Inoltre, subito dopo l’annuncio del recesso dall’accordo sul grano, la Russia ha dichiarato di essere ben disposta a inviare forniture di grano gratuite ai Paesi africani che ne faranno domanda, arginando le preoccupazioni degli stessi. Una mossa dal profondo significato simbolico che punta a costruire un fronte filorusso basato sulla necessità più che sulla convinzione ideologica e politica.

Se dovesse concretizzarsi un simile scenario, Mosca riuscirebbe a beneficiarne in due modi: da un lato, riuscirebbe a snellire le notevoli scorte di grano che ha a disposizione sin dalla stagione scorsa, dato che, dall’inizio della guerra, non può più commerciare liberamente con gli Stati che hanno aderito alle sanzioni a sfavore della stessa.
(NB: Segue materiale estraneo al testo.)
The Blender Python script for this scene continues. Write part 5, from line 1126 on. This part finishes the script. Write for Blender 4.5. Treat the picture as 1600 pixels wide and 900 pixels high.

Dall’altro lato, invece, aumenterebbe la propria presenza nei Paesi africani, ottenendo vantaggi per l’acquisto e per la fornitura di terre rare, mantenendo alta la concorrenza con gli altri Stati, nonostante le limitazioni imposte dai pacchetti sanzionatori. Tuttavia, in molti Paesi africani, il comportamento russo è stato percepito come predatorio e cinico. In sintesi, al di là delle dichiarazioni pubbliche, esiste la consapevolezza, anche in Africa, di un autentico ricatto da parte del Cremlino.

Infine, la carenza di grano ucraino, sul medio e sul lungo periodo, indurrà la ricerca di nuovi attoir che siano in grado di soddisfare la domanda globale di prodotti cerealicoli. Tra i Paesi che cercano di imporsi sul mercato del grano spicca il Kazakhstan , che, consapevole di essere il maggior produttore di grano di tutta l’Asia Centrale, ha avviato delle politiche volte a espandere le proprie rotte commerciali, attraverso un’intricata rete di dialogo e di cooperazione, così da aggirare il " Northern Corridor ”, che coinvolge la Russia, a favore dello sviluppo di un “ Southern Corridor ”, che colleghi la Cina e l’Asia Centrale, attraverso la regione caspica, con il Caucaso Meridionale, con la Turchia e con l’Europa.

In questo modo, da un lato il Kazakhstan acquisirebbe un ruolo estremamente rilevante tra i Paesi dell’Asia Centrale, ponendosi come traino per tutte le altre economie agricole dell’area; dall’altro lato, invece, si riuscirebbe a limitare in maniera considerevole la penuria di grano e di altri prodotti cerealicoli a livello globale, dato che, attraverso la fitta rete del “Southern Corridor” (se dovesse essere realmente attuato) potranno essere redistribuiti in tutte le aree che ne richiederanno l’acquisto.

In sintesi, l’Ucraina continua a essere fortemente convinta di voler continuare a produrre grano e prodotti cerealicoli per l’esportazione, ma, a causa di tutte le limitazioni imposte dalla guerra e dall’eventuale futura ricostruzione post-bellica, nel giro di pochi anni potrebbe non essere più considerata il granaio d’Europa, cedendo il passo ad altri Stati che potranno divenire leader nel campo dell’export di grano e di cereali.